While at the same time, at the other end of the spectrum we frequently find that despite how much one may try to express and communicate, verbalizations can remain largely ignored, which happens due to multiple reasons. It could be that goals and aspirations are so divergent that they do not leave much of a common ground, or that one is not able to connect at any level which could help initiate and maintain interactions. When people start wanting different things in life, they move in divergent directions in a way that their paths don't appear to intersect at any point, making the distance appear far greater, removing the motivation to try and make things different so they somehow work.
But should this mean that we give up? Because if it does then all we would have left with us is a string of broken relationships, significant disappointments and a stark inability to trust people or a desire to be with them. So, that obviously is not an option for after all, we are all social beings and need people in our lives and we have a strong need for relatedness, for affiliation and to be loved and cared for.
What Can We Do
Ensuring that one is able to overcome the disappointments, particularly those that happen on a regular basis is of paramount importance. The key to doing so is to be able to remind yourself of the reason why you first and foremost are a part of this relationship. There was a reason why you decided to be with your partner, even if that reason was your family or a small thing that seemed important then, and it is not that that reason has seized to exist. The reason may have undergone some changes and modifications, but it still persists and being consciously aware of it is a necessity.
All relationships do bring with them challenges and getting bogged down by the smaller things is not an option. Instead this would be the time to buckle up and become strong internally, to face the problems head on and tackle them. And integral to this is remembering that we could be misinterpreting things or sometimes even exaggerating them in our minds, and we may in the process forget to give our partners the same chances that we would give any other individual. We make the cardinal mistake of expecting them to be super humans at some levels, not needing second chances in life, which is not the reality of things.
We need to be able to start ignoring some of these smaller things that come along our way and recognize that it is the bigger things that are of greater value and so long as we are all working towards the same end, things would be fine eventually. And if it is so that the ends are divergent, then we would need to sit down together and try to find a middle path, one that takes us in a mutually agreeable direction and helps give a sense of satisfaction.
So to sum it up, disappointments are going to come along our way and there is no way that we can run away from them. But being weary of the reasons that can cause them and ensuring that we do our bit in taking care of them is what is really needed.
Why It Happens
The problem, I feel, is more about the expectations that we begin to have from each other. And the fact is that a lot of these expectations become progressively less spoken about, acting as unsaid dictums that dominate our interactions. As more time passes in a relationship, one presumes and believes that the other would and should know what we want, think, desire and feel. And so unknowingly we end up hiding more and more of our thoughts and feelings, unintentionally putting up these invisible walls which keep on making things less apparent, becoming more unapproachable to each other.
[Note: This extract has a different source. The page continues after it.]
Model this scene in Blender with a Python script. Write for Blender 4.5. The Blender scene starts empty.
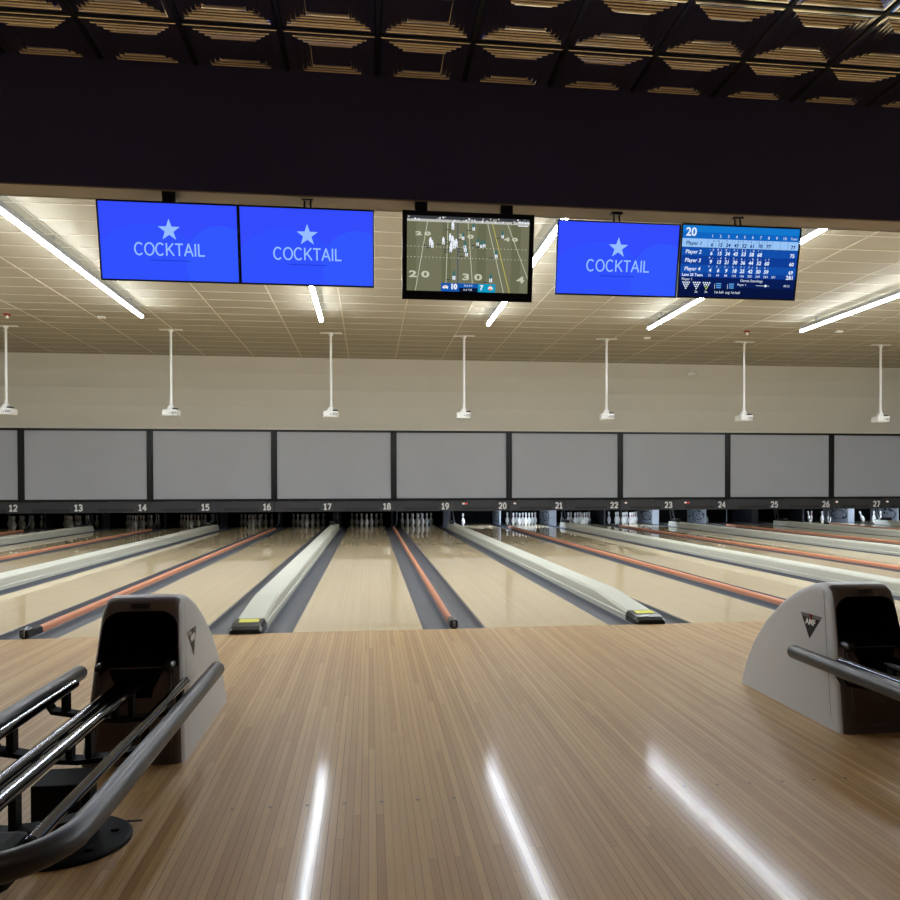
import bpy, bmesh, math, random
from mathutils import Vector, Matrix
random.seed(7)
SC = bpy.context.scene
COL = SC.collection
PI = math.pi

# ------------------------------------------------------------------ helpers
def lin(c):
    return tuple((v/255/12.92 if v/255 <= .04045 else ((v/255+.055)/1.055)**2.4) for v in c)

def tag(o, label=None, cat=None, group=None, kind=None):
    if label: o['label'] = label
    if cat: o['category'] = cat
    if group: o['group'] = group
    if kind: o['kind'] = kind
    return o

def empty(name, loc, label=None, cat=None, group=None):
    o = bpy.data.objects.new(name, None); COL.objects.link(o)
    o.location = loc; o.empty_display_size = .1
    return tag(o, label, cat, group)

class MB:
    """collects faces, builds ONE mesh object"""
    def __init__(s): s.v=[]; s.f=[]; s.mi=[]; s.sm=[]
    def add(s, vs, fs, m=0, smooth=False):
        b=len(s.v); s.v += [tuple(p) for p in vs]
        for f in fs: s.f.append([i+b for i in f]); s.mi.append(m); s.sm.append(smooth)
        return s
    def box(s, a, b, m=0):
        x0,y0,z0=[min(p,q) for p,q in zip(a,b)]; x1,y1,z1=[max(p,q) for p,q in zip(a,b)]
        vs=[(x0,y0,z0),(x1,y0,z0),(x1,y1,z0),(x0,y1,z0),(x0,y0,z1),(x1,y0,z1),(x1,y1,z1),(x0,y1,z1)]
        return s.add(vs,[(0,3,2,1),(4,5,6,7),(0,1,5,4),(1,2,6,5),(2,3,7,6),(3,0,4,7)],m)
    def bbox(s, a, b, r=.005, m=0):
        """box with bevelled edges"""
        bm=bmesh.new(); bmesh.ops.create_cube(bm,size=1)
        ce=[(p+q)/2 for p,q in zip(a,b)]; sz=[abs(q-p) for p,q in zip(a,b)]
        for v in bm.verts: v.co=Vector([c+v.co[i]*sz[i] for i,c in enumerate(ce)])
        bmesh.ops.bevel(bm,geom=bm.edges[:],offset=min(r,min(sz)*.45),segments=2,affect='EDGES',profile=.6)
        bm.verts.index_update()
        s.add([v.co for v in bm.verts],[[v.index for v in f.verts] for f in bm.faces],m); bm.free(); return s
    def prism(s, prof, axis, a, b, m=0, smooth=False, caps=True):
        """prof: list of 2D points; axis 0: (y,z) along x; 1: (x,z) along y; 2: (x,y) along z"""
        def P(p,t): return (t,p[0],p[1]) if axis==0 else (p[0],t,p[1]) if axis==1 else (p[0],p[1],t)
        n=len(prof); vs=[P(p,a) for p in prof]+[P(p,b) for p in prof]
        fs=[(i,(i+1)%n,n+(i+1)%n,n+i) for i in range(n)]
        s.add(vs,fs,m,smooth)
        if caps: s.add(vs,[list(range(n))[::-1],list(range(n,2*n))],m)
        return s
    def strip(s, prof, y0, y1, m=0, smooth=False):
        """open profile (x,z) swept along y"""
        n=len(prof); vs=[(p[0],y0,p[1]) for p in prof]+[(p[0],y1,p[1]) for p in prof]
        return s.add(vs,[(i,i+1,n+i+1,n+i) for i in range(n-1)],m,smooth)
    def tube(s, path, r, seg=12, m=0, caps=True, round_ends=False):
        path=[Vector(p) for p in path]; rs=[r]*len(path) if not isinstance(r,(list,tuple)) else list(r)
        if round_ends:
            d0=(path[0]-path[1]).normalized(); d1=(path[-1]-path[-2]).normalized()
            pre=[];post=[];pr=[];po=[]
            for k in (75,50,25):
                a=math.radians(k)
                pre.append(path[0]+d0*rs[0]*math.sin(a)); pr.append(rs[0]*math.cos(a))
                post.append(path[-1]+d1*rs[-1]*math.sin(a)); po.append(rs[-1]*math.cos(a))
            path=pre+path+post[::-1]; rs=pr+rs+po[::-1]
        n=len(path); ref=None; vs=[]
        for i,p in enumerate(path):
            t=(path[min(i+1,n-1)]-path[max(i-1,0)]).normalized()
            if ref is None:
                ref=Vector((0,0,1)) if abs(t.z)<.9 else Vector((1,0,0))
            u=(ref-t*ref.dot(t)).normalized(); w=t.cross(u); ref=u
            for k in range(seg):
                a=2*PI*k/seg; vs.append(p+u*rs[i]*math.cos(a)+w*rs[i]*math.sin(a))
        fs=[(i*seg+k,i*seg+(k+1)%seg,(i+1)*seg+(k+1)%seg,(i+1)*seg+k) for i in range(n-1) for k in range(seg)]
        s.add(vs,fs,m,True)
        if caps: s.add(vs,[list(range(seg))[::-1],list(range((n-1)*seg,n*seg))],m)
        return s
    def lathe(s, prof, c=(0,0,0), seg=20, m=0, mfun=None, smooth=True):
        """prof: (r,z)"""
        vs=[(c[0]+r*math.cos(2*PI*k/seg),c[1]+r*math.sin(2*PI*k/seg),c[2]+z) for r,z in prof for k in range(seg)]
        for i in range(len(prof)-1):
            mm=mfun(i) if mfun else m
            s.add([vs[i*seg+k] for k in range(seg)]+[vs[(i+1)*seg+k] for k in range(seg)],
                  [(k,(k+1)%seg,seg+(k+1)%seg,seg+k) for k in range(seg)],mm,smooth)
        n=len(prof)
        s.add(vs[:seg],[list(range(seg))[::-1]],mfun(0) if mfun else m)
        s.add(vs[-seg:],[list(range(seg))],mfun(n-2) if mfun else m)
        return s
    def disc(s, c, r, seg=16, m=0, plane='xy', ry=None):
        ry=ry or r; vs=[]
        for k in range(seg):
            a=2*PI*k/seg; u,w=r*math.cos(a),ry*math.sin(a)
            vs.append((c[0]+u,c[1]+w,c[2]) if plane=='xy' else (c[0]+u,c[1],c[2]+w))
        return s.add(vs,[list(range(seg))],m)
    def flat(s): s.sm=[False]*len(s.sm); return s
    def build(s, name, mats, parent=None, loc=(0,0,0), merge=False):
        me=bpy.data.meshes.new(name); me.from_pydata(s.v,[],s.f)
        for m in (mats if isinstance(mats,(list,tuple)) else [mats]): me.materials.append(m)
        me.polygons.foreach_set('material_index',s.mi); me.polygons.foreach_set('use_smooth',s.sm)
        bm=bmesh.new(); bm.from_mesh(me)
        if merge: bmesh.ops.remove_doubles(bm,verts=bm.verts,dist=1e-5)
        bm.to_mesh(me); bm.free(); me.update()
        o=bpy.data.objects.new(name,me); COL.objects.link(o); o.location=loc
        if parent: o.parent=parent
        return o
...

Communication, and the lack of it thereof, thus becomes the foundation for the disappointments that we face, in particular because misunderstandings, misperceptions and misconceptions begin to rein over. As numerous things remain unsaid, we form our own interpretations which can be far removed from the truth of what was intended. Expectations keep piling and remain largely unfulfilled, which gets magnified by the knowledge of what was there earlier in the relationship, and that which appears to be amiss now.
While at the same time, at the other end of the spectrum we frequently find that despite how much one may try to express and communicate, verbalizations can remain largely ignored, which happens due to multiple reasons. It could be that goals and aspirations are so divergent that they do not leave much of a common ground, or that one is not able to connect at any level which could help initiate and maintain interactions. When people start wanting different things in life, they move in divergent directions in a way that their paths don't appear to intersect at any point, making the distance appear far greater, removing the motivation to try and make things different so they somehow work.
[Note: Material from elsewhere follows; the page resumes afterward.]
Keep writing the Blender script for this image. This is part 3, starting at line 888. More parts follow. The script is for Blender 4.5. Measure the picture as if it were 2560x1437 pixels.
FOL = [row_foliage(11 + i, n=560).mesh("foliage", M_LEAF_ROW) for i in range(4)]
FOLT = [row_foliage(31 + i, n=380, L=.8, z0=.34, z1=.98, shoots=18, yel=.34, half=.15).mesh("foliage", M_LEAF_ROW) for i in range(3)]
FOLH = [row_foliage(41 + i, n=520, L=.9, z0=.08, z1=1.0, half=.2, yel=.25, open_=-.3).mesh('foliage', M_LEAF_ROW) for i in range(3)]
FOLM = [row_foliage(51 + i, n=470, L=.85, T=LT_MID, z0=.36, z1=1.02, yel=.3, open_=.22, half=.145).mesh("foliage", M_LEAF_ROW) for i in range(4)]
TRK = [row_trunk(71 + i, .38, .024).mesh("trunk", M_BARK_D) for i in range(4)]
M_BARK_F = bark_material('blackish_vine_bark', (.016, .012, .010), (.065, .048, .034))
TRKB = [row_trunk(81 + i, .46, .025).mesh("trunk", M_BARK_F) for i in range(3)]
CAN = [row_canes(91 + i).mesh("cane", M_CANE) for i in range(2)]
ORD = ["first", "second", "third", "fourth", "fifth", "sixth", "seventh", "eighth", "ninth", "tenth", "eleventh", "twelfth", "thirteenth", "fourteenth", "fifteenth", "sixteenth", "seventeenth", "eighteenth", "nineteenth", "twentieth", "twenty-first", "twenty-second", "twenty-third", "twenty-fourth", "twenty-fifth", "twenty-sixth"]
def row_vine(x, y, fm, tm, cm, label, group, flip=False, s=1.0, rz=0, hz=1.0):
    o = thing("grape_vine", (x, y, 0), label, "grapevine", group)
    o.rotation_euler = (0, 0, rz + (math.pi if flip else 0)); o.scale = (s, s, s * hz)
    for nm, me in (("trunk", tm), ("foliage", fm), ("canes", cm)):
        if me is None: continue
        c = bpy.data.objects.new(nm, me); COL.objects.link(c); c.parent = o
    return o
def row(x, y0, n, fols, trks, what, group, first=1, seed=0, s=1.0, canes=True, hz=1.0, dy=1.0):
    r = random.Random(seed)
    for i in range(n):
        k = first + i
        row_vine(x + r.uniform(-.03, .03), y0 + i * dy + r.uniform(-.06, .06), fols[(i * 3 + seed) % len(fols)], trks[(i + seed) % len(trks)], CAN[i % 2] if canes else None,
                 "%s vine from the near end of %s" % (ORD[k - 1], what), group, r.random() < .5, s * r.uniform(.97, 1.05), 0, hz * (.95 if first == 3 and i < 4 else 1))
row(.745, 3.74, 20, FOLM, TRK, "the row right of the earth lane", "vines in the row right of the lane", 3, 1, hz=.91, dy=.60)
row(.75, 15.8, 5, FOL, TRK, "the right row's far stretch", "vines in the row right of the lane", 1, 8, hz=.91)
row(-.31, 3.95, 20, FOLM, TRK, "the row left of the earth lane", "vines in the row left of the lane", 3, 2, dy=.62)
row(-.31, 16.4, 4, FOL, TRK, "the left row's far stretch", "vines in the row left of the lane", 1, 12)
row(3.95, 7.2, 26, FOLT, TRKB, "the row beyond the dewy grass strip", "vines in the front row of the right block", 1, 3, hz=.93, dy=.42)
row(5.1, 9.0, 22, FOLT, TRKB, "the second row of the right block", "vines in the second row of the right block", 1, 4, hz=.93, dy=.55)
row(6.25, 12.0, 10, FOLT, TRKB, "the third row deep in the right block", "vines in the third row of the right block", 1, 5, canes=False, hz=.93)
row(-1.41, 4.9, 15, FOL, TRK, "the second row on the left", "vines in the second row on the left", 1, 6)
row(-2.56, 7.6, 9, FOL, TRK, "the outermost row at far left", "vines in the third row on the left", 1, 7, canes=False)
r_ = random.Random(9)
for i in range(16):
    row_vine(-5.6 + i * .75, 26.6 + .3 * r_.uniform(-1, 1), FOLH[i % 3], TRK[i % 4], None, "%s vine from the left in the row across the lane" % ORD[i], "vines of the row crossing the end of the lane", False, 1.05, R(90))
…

But should this mean that we give up? Because if it does then all we would have left with us is a string of broken relationships, significant disappointments and a stark inability to trust people or a desire to be with them. So, that obviously is not an option for after all, we are all social beings and need people in our lives and we have a strong need for relatedness, for affiliation and to be loved and cared for.
What Can We Do
Ensuring that one is able to overcome the disappointments, particularly those that happen on a regular basis is of paramount importance. The key to doing so is to be able to remind yourself of the reason why you first and foremost are a part of this relationship. There was a reason why you decided to be with your partner, even if that reason was your family or a small thing that seemed important then, and it is not that that reason has seized to exist. The reason may have undergone some changes and modifications, but it still persists and being consciously aware of it is a necessity.
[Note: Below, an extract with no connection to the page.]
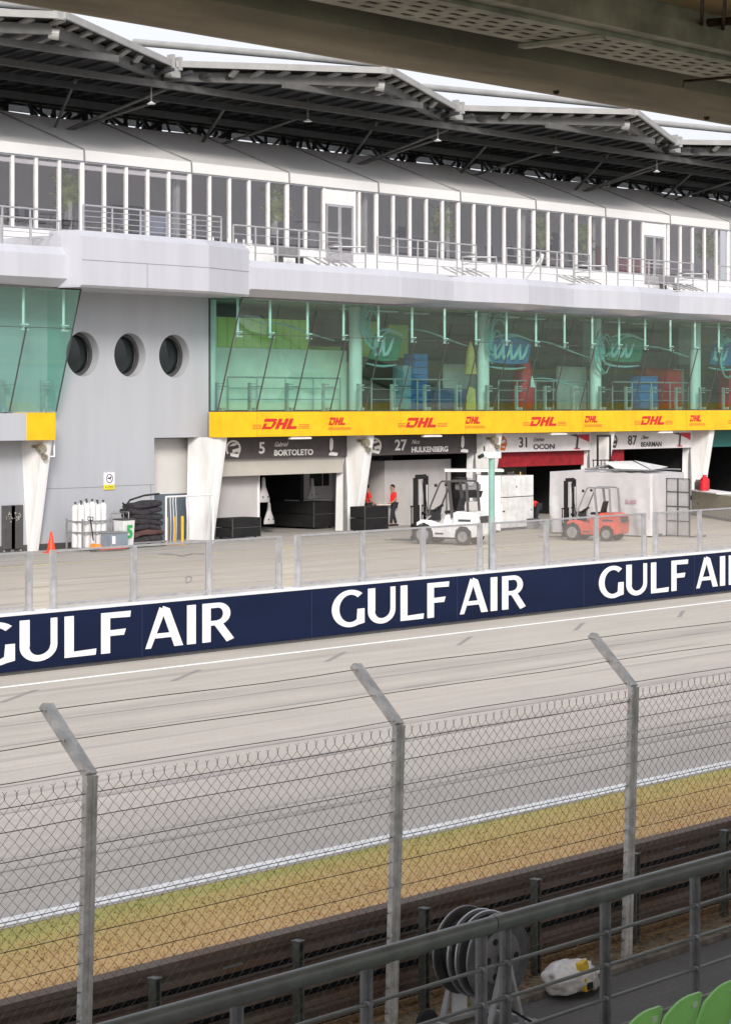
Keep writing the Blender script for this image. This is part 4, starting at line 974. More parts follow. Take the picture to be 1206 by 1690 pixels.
# ---------------------------------------------------------------- armco barrier
YA = 12.78
ar = thing('crash_barrier', 'dark brown steel crash barrier with stacked rails behind the chain link fence', 'barrier', (20, YA, 0))
def wbeam(z, w_=.30):
    mb = MB(); pr = [(0,.0),(.05,.03),(.05,.09),(.0,.135),(.0,.175),(.05,.22),(.05,.28),(0,.31)]
    A = [Vector((-10, YA-q0*1.5, z+q1*.80)) for q0, q1 in pr]; B = [Vector((60, YA-q0*1.5, z+q1*.80)) for q0, q1 in pr]
    mb.add(A+B, [(i, i+1, 8+i+1, 8+i) for i in range(7)]); return mb
for z in (.06, .36, .655): part(wbeam(z), 'barrier_rail', 'dirt', ar)
part(MB().box(-10, 60, YA+.10, YA+.12, 0, .84), 'backing_sheet', 'blackm', ar)
AP = XA(493, 12.55); AD = (XA(1195, 12.55)-AP)/4
slt = MB()
for i in range(-4, 9):
    x = AP+AD*i; p = MB(); p.box(x-.035, x+.035, 12.56, 12.59, 0, .84); p.box(x-.035, x-.02, 12.52, 12.56, 0, .84); p.box(x+.02, x+.035, 12.52, 12.56, 0, .84); p.box(x-.04, x+.04, 12.51, 12.60, .84, .85)
    part(p, 'barrier_post', 'postd', ar)
    part(MB().box(x-.11+.5, x+.11+.5, 12.70, 12.722, .455, .475), 'splice_plate', 'graym', ar); part(MB().box(x-.11+1.0, x+.11+1.0, 12.70, 12.722, .725, .742), 'splice_plate', 'graym', ar)
part(MB().path([(-10,12.46,.62),(60,12.46,.62)], .006, 5), 'barrier_cable', 'wire', ar)

# ---------------------------------------------------------------- grandstand railing
YR = 10.0
s0 = XA(992, YR); SP = 1.235
def rail_section(xa_, xb_, xs, lab):
    t = thing('stand_railing', lab, 'railing', (xa_, YR, .28), 0, 'railings along the front of the grandstand')
    k1 = .2728; zt = H-k1*YR/S_
    tr = MB(); A = []; B = []; nseg = 14
    # broad rounded top rail (folded sheet, taller than deep)
    for k in range(16):
        t_ = 2*math.pi*k/16; A.append(Vector((xa_, YR-.02+.045*math.cos(t_), zt-.058+.062*math.sin(t_)))); B.append(Vector((xb_, YR-.02+.045*math.cos(t_), zt-.058+.062*math.sin(t_))))
    tr.strip(A, B, True); tr.add(A, [tuple(range(16))]); tr.add(B, [tuple(range(16))])
    part(tr, 'top_rail', 'darkrail', t, smooth=True)
    for dz in (.345, .59, .835, 1.075):
        part(MB().tube((xa_, YR-.035, zt-dz), (xb_, YR-.035, zt-dz), .0145, 8), 'rail', 'darkrail', t, smooth=True)
    for x in xs:
        p = MB(); p.box(x-.028, x+.02, YR-.012, YR+.012, .28, zt-.02-.10); p.box(x+.02, x+.030, YR-.05, YR+.03, .28, zt-.12)
        b = p
        for dz in (.345, .59, .835, 1.075): b.tube((x+.0, YR-.06, zt-dz), (x+.0, YR-.01, zt-dz), .024, 8)
        for dz in (.25, .45, .50, .72): b.tube((x-.006, YR-.020, zt-dz), (x-.006, YR-.010, zt-dz), .008, 6)
        part(p, 'post', mat('post_grey', (.24,.24,.25), .45, .4, var=.12, scale=6), t)
    return t
xd = XA(830, YR); xe = XA(790, YR)
rail_section(xe-SP*8-.1, (xd+xe)/2-.005, [xe-SP*k for k in range(8)], 'dark green grandstand railing left of the hose reel joint')
rail_section((xd+xe)/2+.005, xd+SP*9, [xd+SP*k for k in range(9)], 'dark green grandstand railing right of the hose reel joint')

# ---------------------------------------------------------------- grandstand seats
def make_seat(m):
    t = thing('stadium_seat', '', 'seat', (0,0,0), 0, 'bucket seats in the front row')
    mb = MB(); nx, nz = 12, 10; W = .43
    def surf(u, v, off):      # back shell seen from behind; front faces the track (+y)
        x = (u-.5)*W*(1-.10*abs(v-.5)); th = (u-.5)*2
        top = .80-.14*th*th*0-.0; z = .42+(.40*(1-.32*abs(th)**3.0))*v
        y = -.02+.10*th*th-.10*v+off; return Vector((x, y, z))
    for side in (0, -.022):
        n = len(mb.v)
        for j in range(nz+1):
            for i in range(nx+1): mb.v.append(surf(i/nx, j/nz, side))
        for j in range(nz):
            for i in range(nx): mb.f.append((n+j*(nx+1)+i, n+j*(nx+1)+i+1, n+(j+1)*(nx+1)+i+1, n+(j+1)*(nx+1)+i))
    N = (nx+1)*(nz+1); rim = [j*(nx+1) for j in range(nz+1)]+[nz*(nx+1)+i for i in range(1, nx+1)]+[j*(nx+1)+nx for j in range(nz-1, -1, -1)]
    for a, b in zip(rim[:-1], rim[1:]): mb.f.append((a, b, b+N, a+N))
    mb.build('backrest', m, t, local=True, smooth=True)
    s = MB(); s.hexa([(-.2,-.02,.40),(.2,-.02,.40),(.21,.38,.43),(-.21,.38,.43),(-.2,-.02,.435),(.2,-.02,.435),(.21,.38,.46),(-.21,.38,.46)]); s.build('seat_pan', m, t, local=True, bevel=.012)
    MB().box(-.04,.04,.05,.13,0,.40).build('leg', 'graym', t, local=True)
    pl_ = MB().box(-.028,.028,-.128,-.120,.725,.775).build('number_plate', mat('seat_plate', (.45,.62,.40), .5), t, local=True)
    return t
YS = 8.45
sx0 = XA(1062, YS)
for i in range(5):
    m = 'seatg' if i < 3 else ('seatt' if i == 3 else 'seatg')
    st_ = make_seat(m); st_.location = (sx0+i*.475-.07, YS, .45 + (0 if i < 3 else -.07)); st_.rotation_euler = (0, 0, R(0))
    st_['label'] = ['leftmost green plastic seat, mostly below the frame', 'second green plastic seat from the left', 'third green plastic seat, highest in the corner', 'turquoise plastic seat at the bottom right corner', 'green plastic seat beyond the turquoise one'][i]

# ---------------------------------------------------------------- hose reel and bag on the walkway
hr = thing('hose_reel', 'large hose reel cart with white frame and grey spool behind the grandstand railing', 'hose reel', (XA(797, 11.6), 11.6, 0), R(-97))
def disc(mb, x, r, t=.012, rim=.014, n=40):
    mb.lathe([(r, x-t/2), (r, x+t/2)], (0,0,.68), 'x', n)
    ring = [Vector((x, r*math.cos(2*math.pi*k/n), .68+r*math.sin(2*math.pi*k/n))) for k in range(n+1)]; mb.path(ring, rim, 6, False)
RR = .345
for x in (-.21, -.05, .04, .17):
    if x in (-.21, .17):
        mb = MB(); disc(mb, x, RR, .012, .012); mb.build('flange', mat('reel_flange', (.13,.13,.13), .45, .2, var=.2), hr, local=True, smooth=True)
    else:
        mb = MB(); disc(mb, x, RR-.02, .01, .012); mb.build('flange', mat('reel_flange', (.13,.13,.13)), hr, local=True, smooth=True)
    n = 40; mb = MB(); mb.path([Vector((x-.01, RR*math.cos(2*math.pi*k/n), .68+RR*math.sin(2*math.pi*k/n))) for k in range(n+1)], .011, 6, False); mb.build('flange_rim', 'alu', hr, local=True, smooth=True)
mb = MB()
for j in range(7):
    x = -.19+j*.02; n = 28; mb.path([Vector((x, .27*math.cos(2*math.pi*k/n), .68+.27*math.sin(2*math.pi*k/n))) for k in range(n+1)], .014, 6, False)
mb.build('coiled_cable', 'black', hr, local=True, smooth=True)
MB().lathe([(.17,-.21),(.17,.18)], (0,0,.68), 'x', 24).build('drum', 'graym', hr, local=True, smooth=True)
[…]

All relationships do bring with them challenges and getting bogged down by the smaller things is not an option. Instead this would be the time to buckle up and become strong internally, to face the problems head on and tackle them. And integral to this is remembering that we could be misinterpreting things or sometimes even exaggerating them in our minds, and we may in the process forget to give our partners the same chances that we would give any other individual. We make the cardinal mistake of expecting them to be super humans at some levels, not needing second chances in life, which is not the reality of things.
We need to be able to start ignoring some of these smaller things that come along our way and recognize that it is the bigger things that are of greater value and so long as we are all working towards the same end, things would be fine eventually. And if it is so that the ends are divergent, then we would need to sit down together and try to find a middle path, one that takes us in a mutually agreeable direction and helps give a sense of satisfaction.
So to sum it up, disappointments are going to come along our way and there is no way that we can run away from them. But being weary of the reasons that can cause them and ensuring that we do our bit in taking care of them is what is really needed.